The Monochrome Monologues
Another great example is the difference between people using the words cut sheet and sheetfed. I’ve had experience with certain customers that if you use the term “cut sheet” around them, they instantly are turned off because the feel like you don’t know what you are talking about. In their history of running sheetfed presses, they always say “sheetfed.” So it’s a way to talk about things to try to play to the people you’re selling to.
Q: Most quick and small commercial printers are running hybrid digital/offset workflows. What criteria should they consider when deciding whether a monochrome job should be sent to a press or a digital output device?
A: If it’s a variable content job, then the digital printer is really the only way to go. So if every sheet of the output is going to be different, then you need to have a digital device to be able to do that. Once you’ve got that foundation, you still could decide to do a non-variable job or a short-run variable job on either an offset press or a digital device.
It is hard to give exact rules because everyone has their own cost structure, but you have to take into account these types of things. The turnaround time—if you have a customer who comes in and needs something in one hour, you may not have time to do your press setup or your proofing or computer-to-plate. You can send it directly to a digital device and you get it done quickly.
There are associated trade outs when it comes to the length of the run. If you have longer setup time, that becomes less important. Or if you have a very short-run job, then setup on a press becomes more important. So length of run is something that should be factored into the decision about where to send it.
The media that’s going to be used is another one. If it’s a static media for the whole job, it may not matter much either way. You probably even have more flexibility on the press than you do on the digital device. But if you have any change in the media inside the job, you really can only choose the digital device. There’s no easy way to change media in the middle of an offset job.
Next would be post processing.

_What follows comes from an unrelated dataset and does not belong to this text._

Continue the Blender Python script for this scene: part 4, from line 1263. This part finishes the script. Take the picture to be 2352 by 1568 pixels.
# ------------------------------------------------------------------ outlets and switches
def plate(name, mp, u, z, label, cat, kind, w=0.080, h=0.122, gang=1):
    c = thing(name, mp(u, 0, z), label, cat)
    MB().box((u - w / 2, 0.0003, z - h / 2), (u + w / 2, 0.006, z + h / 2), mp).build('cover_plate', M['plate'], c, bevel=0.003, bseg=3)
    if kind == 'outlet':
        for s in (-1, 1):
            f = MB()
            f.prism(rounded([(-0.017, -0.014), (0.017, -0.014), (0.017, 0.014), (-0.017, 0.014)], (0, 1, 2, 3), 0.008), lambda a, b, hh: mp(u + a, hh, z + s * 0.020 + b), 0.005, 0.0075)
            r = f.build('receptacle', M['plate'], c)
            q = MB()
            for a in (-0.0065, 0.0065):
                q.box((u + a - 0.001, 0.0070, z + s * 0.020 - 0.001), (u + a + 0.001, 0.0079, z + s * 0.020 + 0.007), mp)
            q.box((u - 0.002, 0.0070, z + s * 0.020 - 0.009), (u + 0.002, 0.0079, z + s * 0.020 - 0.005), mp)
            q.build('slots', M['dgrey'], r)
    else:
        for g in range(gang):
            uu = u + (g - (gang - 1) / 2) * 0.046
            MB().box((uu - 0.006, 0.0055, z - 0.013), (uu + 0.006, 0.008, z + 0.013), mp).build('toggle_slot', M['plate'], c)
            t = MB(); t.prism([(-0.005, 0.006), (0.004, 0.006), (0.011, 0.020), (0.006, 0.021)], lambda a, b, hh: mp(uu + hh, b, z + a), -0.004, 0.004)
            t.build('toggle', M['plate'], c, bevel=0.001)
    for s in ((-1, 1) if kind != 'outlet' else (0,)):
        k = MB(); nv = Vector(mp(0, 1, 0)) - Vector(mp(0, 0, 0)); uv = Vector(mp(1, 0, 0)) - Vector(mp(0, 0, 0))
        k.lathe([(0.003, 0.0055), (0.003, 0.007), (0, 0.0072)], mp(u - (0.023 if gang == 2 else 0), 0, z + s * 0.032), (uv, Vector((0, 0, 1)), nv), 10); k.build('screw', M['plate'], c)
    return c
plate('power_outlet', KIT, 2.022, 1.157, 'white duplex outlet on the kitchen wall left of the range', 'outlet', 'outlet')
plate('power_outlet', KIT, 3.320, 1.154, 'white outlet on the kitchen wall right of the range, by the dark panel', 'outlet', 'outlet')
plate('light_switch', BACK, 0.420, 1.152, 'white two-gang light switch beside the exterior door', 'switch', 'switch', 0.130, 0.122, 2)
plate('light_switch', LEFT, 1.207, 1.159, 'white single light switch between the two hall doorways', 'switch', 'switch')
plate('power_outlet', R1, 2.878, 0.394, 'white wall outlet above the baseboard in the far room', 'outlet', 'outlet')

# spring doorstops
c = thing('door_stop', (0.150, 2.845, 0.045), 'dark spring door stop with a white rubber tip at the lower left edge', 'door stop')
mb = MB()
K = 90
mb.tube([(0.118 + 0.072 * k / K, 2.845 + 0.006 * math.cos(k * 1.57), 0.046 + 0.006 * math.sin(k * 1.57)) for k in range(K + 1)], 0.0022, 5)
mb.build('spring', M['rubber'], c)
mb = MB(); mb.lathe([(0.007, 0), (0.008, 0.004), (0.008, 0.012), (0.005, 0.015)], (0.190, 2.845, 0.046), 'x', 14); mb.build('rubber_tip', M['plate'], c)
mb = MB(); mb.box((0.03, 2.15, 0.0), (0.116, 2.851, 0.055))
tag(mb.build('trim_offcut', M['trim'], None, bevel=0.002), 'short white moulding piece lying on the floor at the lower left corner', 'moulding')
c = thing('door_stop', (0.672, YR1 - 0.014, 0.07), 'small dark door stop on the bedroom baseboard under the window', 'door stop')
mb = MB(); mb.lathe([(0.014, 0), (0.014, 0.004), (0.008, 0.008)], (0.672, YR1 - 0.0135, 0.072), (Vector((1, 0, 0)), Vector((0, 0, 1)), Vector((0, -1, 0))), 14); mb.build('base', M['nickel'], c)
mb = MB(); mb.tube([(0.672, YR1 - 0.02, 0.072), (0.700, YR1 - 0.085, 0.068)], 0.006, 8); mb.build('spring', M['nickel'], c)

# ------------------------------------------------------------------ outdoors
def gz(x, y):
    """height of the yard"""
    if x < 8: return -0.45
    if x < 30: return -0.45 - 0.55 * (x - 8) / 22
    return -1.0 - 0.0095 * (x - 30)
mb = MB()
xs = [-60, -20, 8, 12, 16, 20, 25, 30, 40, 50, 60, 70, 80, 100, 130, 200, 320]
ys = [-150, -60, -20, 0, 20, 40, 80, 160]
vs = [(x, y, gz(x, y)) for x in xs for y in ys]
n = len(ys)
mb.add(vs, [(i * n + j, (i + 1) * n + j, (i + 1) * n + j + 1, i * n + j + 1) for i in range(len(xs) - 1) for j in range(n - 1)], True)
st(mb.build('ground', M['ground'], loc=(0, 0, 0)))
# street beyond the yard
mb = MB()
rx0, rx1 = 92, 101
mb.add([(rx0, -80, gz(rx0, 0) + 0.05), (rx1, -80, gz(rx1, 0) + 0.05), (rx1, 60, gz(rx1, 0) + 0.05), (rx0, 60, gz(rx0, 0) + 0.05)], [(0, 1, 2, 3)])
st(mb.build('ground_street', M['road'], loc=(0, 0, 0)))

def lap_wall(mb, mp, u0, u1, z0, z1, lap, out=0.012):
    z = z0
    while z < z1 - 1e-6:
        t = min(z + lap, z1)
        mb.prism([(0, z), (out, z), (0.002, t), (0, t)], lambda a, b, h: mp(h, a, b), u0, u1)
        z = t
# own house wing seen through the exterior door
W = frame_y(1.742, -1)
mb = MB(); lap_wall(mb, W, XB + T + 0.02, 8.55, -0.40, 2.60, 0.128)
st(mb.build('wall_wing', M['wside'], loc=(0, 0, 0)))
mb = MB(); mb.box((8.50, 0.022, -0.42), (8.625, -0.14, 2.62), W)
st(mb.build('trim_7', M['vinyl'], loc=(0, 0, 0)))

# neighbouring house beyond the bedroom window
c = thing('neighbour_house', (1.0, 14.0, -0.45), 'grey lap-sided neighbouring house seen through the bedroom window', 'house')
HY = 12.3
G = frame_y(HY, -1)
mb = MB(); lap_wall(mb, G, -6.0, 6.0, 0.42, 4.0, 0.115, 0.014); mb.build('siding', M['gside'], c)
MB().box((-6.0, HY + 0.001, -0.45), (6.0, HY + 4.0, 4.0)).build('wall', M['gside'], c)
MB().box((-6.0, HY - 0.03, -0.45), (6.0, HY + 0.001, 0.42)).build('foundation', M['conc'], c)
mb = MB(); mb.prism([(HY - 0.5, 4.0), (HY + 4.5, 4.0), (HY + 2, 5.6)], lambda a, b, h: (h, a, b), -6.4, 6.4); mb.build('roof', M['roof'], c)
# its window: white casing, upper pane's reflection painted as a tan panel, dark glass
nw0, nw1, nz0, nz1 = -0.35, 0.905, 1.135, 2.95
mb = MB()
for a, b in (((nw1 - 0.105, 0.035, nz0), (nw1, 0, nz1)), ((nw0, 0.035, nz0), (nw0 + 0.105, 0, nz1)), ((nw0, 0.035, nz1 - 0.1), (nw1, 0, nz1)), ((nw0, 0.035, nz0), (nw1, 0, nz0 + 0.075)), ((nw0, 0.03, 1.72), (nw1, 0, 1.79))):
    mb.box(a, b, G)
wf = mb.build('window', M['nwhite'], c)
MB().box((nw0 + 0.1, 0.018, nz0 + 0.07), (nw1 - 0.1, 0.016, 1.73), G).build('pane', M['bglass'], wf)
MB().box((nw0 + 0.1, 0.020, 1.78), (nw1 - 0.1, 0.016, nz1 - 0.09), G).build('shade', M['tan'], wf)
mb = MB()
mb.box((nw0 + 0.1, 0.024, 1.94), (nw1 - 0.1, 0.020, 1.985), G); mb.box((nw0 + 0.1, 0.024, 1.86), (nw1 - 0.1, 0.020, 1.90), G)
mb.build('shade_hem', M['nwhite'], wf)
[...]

If you’re going to be doing the same type of finishing to all these pieces of output, you may have labor concerns that would impact your cost for that job from either device. If you’re going to simply create some saddle stitched booklets, you might have a digital device with an inline finisher that does that for you—no hands on at all until the finished job is done. Whereas, in an offset environment you probably take that to a near line saddle stitch booklet maker and there’s just more labor involved, which drives up the cost.
The last point that’s important is if you have some intermixed color and monochrome pages, you can do that on a monochrome digital device. You can print a mono-only job and easily insert color pages, especially if they are static pages that could have been done on an offset device. But you have to factor all those things together. A lot of people have calculators that they’ve put together in Excel that sum everything up and say, “If this job is over 2,000 images, I’m going to send it to my offset press. Otherwise, I’m going to go digital.” That number can vary wildly from company to company, depending on what their labor costs are or what kind of equipment they have available.
Q: Are your customers seeing growth in the demand for digital monochrome jobs or are they doing different kinds of jobs than they’ve done in the past?
A: I want to describe this in two different parts. One is what I would call more of a static digital monochrome type of job. The volume of those types of jobs—like 50 copies of a manual, the same manual for every person—those volumes are really flat to declining, in my opinion. The variable content for those kinds of jobs—like a different manual for every person in a class because they are personalized—is growing. This is in sort of a print on demand world. I don’t think these rules apply to a transaction kind of environment like a databank.
From a variable content perspective, I think it is not only more of the same kind of thing that people might have been doing, but new kinds of applications that are being developed or built at the request of someone who has an idea to drive variable content to the end user. So that could be the example I gave about a manual that is sent to every student in a class with their name repeatedly showing up within the document or specific content for that person, based on the knowledge that they already have. Or it could be the type of thing that was traditionally done from a variable content, such as postcards, but they’re just doing more of it.